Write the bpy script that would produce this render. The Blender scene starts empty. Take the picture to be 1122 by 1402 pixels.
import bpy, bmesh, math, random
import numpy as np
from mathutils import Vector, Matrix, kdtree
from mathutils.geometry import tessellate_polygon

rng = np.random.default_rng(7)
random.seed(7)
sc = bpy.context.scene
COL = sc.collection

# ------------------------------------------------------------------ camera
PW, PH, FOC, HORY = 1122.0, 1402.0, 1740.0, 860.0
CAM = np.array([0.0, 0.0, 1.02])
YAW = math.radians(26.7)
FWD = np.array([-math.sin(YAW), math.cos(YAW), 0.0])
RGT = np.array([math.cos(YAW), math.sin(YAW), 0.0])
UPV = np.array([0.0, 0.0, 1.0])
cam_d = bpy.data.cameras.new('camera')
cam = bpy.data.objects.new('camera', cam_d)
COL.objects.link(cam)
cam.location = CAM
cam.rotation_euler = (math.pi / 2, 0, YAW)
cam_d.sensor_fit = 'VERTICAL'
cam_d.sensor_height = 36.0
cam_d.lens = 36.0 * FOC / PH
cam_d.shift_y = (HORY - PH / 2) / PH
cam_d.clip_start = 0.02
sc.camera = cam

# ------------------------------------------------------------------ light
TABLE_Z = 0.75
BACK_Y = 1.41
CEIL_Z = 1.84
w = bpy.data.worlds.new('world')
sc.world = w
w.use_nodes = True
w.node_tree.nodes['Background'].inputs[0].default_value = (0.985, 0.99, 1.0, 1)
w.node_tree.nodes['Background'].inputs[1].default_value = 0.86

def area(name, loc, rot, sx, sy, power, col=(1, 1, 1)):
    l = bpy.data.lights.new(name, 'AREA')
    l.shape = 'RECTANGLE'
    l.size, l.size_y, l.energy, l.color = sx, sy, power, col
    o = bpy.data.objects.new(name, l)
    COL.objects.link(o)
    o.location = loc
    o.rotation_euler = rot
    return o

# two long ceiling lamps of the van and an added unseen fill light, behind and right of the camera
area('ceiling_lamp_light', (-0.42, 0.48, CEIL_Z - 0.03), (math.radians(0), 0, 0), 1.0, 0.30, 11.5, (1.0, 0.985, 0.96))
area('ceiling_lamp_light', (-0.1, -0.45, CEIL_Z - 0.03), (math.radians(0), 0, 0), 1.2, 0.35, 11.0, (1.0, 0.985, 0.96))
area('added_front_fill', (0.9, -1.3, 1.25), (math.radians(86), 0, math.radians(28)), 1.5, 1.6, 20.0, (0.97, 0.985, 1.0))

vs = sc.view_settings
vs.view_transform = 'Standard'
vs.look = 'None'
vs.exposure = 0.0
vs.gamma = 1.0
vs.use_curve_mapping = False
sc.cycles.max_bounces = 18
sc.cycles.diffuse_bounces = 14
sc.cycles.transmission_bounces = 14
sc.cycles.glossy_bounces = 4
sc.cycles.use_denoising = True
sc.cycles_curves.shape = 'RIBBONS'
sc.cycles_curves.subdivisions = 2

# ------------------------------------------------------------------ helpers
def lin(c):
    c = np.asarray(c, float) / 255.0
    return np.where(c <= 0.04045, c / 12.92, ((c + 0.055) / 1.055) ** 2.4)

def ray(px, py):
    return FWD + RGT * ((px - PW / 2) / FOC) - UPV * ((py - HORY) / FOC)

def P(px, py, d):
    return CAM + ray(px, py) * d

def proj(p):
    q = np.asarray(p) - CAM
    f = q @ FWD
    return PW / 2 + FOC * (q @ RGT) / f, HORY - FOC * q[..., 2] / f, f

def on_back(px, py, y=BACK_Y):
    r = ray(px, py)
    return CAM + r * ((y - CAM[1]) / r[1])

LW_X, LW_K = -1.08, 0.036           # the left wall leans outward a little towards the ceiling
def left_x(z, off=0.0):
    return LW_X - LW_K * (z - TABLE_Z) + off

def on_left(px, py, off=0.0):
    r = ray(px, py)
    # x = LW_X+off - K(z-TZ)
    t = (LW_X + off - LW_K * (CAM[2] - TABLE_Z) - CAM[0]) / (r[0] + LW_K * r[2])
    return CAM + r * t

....

Extract the listing in its entirety, matching it exactly.

Write the bpy script that would produce this render. The Blender scene starts empty. Take the picture to be 1122 by 1402 pixels.
import bpy, bmesh, math, random
import numpy as np
from mathutils import Vector, Matrix, kdtree
from mathutils.geometry import tessellate_polygon

rng = np.random.default_rng(7)
random.seed(7)
sc = bpy.context.scene
COL = sc.collection

# ------------------------------------------------------------------ camera
PW, PH, FOC, HORY = 1122.0, 1402.0, 1740.0, 860.0
CAM = np.array([0.0, 0.0, 1.02])
YAW = math.radians(26.7)
FWD = np.array([-math.sin(YAW), math.cos(YAW), 0.0])
RGT = np.array([math.cos(YAW), math.sin(YAW), 0.0])
UPV = np.array([0.0, 0.0, 1.0])
cam_d = bpy.data.cameras.new('camera')
cam = bpy.data.objects.new('camera', cam_d)
COL.objects.link(cam)
cam.location = CAM
cam.rotation_euler = (math.pi / 2, 0, YAW)
cam_d.sensor_fit = 'VERTICAL'
cam_d.sensor_height = 36.0
cam_d.lens = 36.0 * FOC / PH
cam_d.shift_y = (HORY - PH / 2) / PH
cam_d.clip_start = 0.02
sc.camera = cam

# ------------------------------------------------------------------ light
TABLE_Z = 0.75
BACK_Y = 1.41
CEIL_Z = 1.84
w = bpy.data.worlds.new('world')
sc.world = w
w.use_nodes = True
w.node_tree.nodes['Background'].inputs[0].default_value = (0.985, 0.99, 1.0, 1)
w.node_tree.nodes['Background'].inputs[1].default_value = 0.86

def area(name, loc, rot, sx, sy, power, col=(1, 1, 1)):
    l = bpy.data.lights.new(name, 'AREA')
    l.shape = 'RECTANGLE'
    l.size, l.size_y, l.energy, l.color = sx, sy, power, col
    o = bpy.data.objects.new(name, l)
    COL.objects.link(o)
    o.location = loc
    o.rotation_euler = rot
    return o

# two long ceiling lamps of the van and an added unseen fill light, behind and right of the camera
area('ceiling_lamp_light', (-0.42, 0.48, CEIL_Z - 0.03), (math.radians(0), 0, 0), 1.0, 0.30, 11.5, (1.0, 0.985, 0.96))
area('ceiling_lamp_light', (-0.1, -0.45, CEIL_Z - 0.03), (math.radians(0), 0, 0), 1.2, 0.35, 11.0, (1.0, 0.985, 0.96))
area('added_front_fill', (0.9, -1.3, 1.25), (math.radians(86), 0, math.radians(28)), 1.5, 1.6, 20.0, (0.97, 0.985, 1.0))

vs = sc.view_settings
vs.view_transform = 'Standard'
vs.look = 'None'
vs.exposure = 0.0
vs.gamma = 1.0
vs.use_curve_mapping = False
sc.cycles.max_bounces = 18
sc.cycles.diffuse_bounces = 14
sc.cycles.transmission_bounces = 14
sc.cycles.glossy_bounces = 4
sc.cycles.use_denoising = True
sc.cycles_curves.shape = 'RIBBONS'
sc.cycles_curves.subdivisions = 2

# ------------------------------------------------------------------ helpers
def lin(c):
    c = np.asarray(c, float) / 255.0
    return np.where(c <= 0.04045, c / 12.92, ((c + 0.055) / 1.055) ** 2.4)

def ray(px, py):
    return FWD + RGT * ((px - PW / 2) / FOC) - UPV * ((py - HORY) / FOC)

def P(px, py, d):
    return CAM + ray(px, py) * d

def proj(p):
    q = np.asarray(p) - CAM
    f = q @ FWD
    return PW / 2 + FOC * (q @ RGT) / f, HORY - FOC * q[..., 2] / f, f

def on_back(px, py, y=BACK_Y):
    r = ray(px, py)
    return CAM + r * ((y - CAM[1]) / r[1])

LW_X, LW_K = -1.08, 0.036           # the left wall leans outward a little towards the ceiling
def left_x(z, off=0.0):
    return LW_X - LW_K * (z - TABLE_Z) + off

def on_left(px, py, off=0.0):
    r = ray(px, py)
    # x = LW_X+off - K(z-TZ)
    t = (LW_X + off - LW_K * (CAM[2] - TABLE_Z) - CAM[0]) / (r[0] + LW_K * r[2])
    return CAM + r * t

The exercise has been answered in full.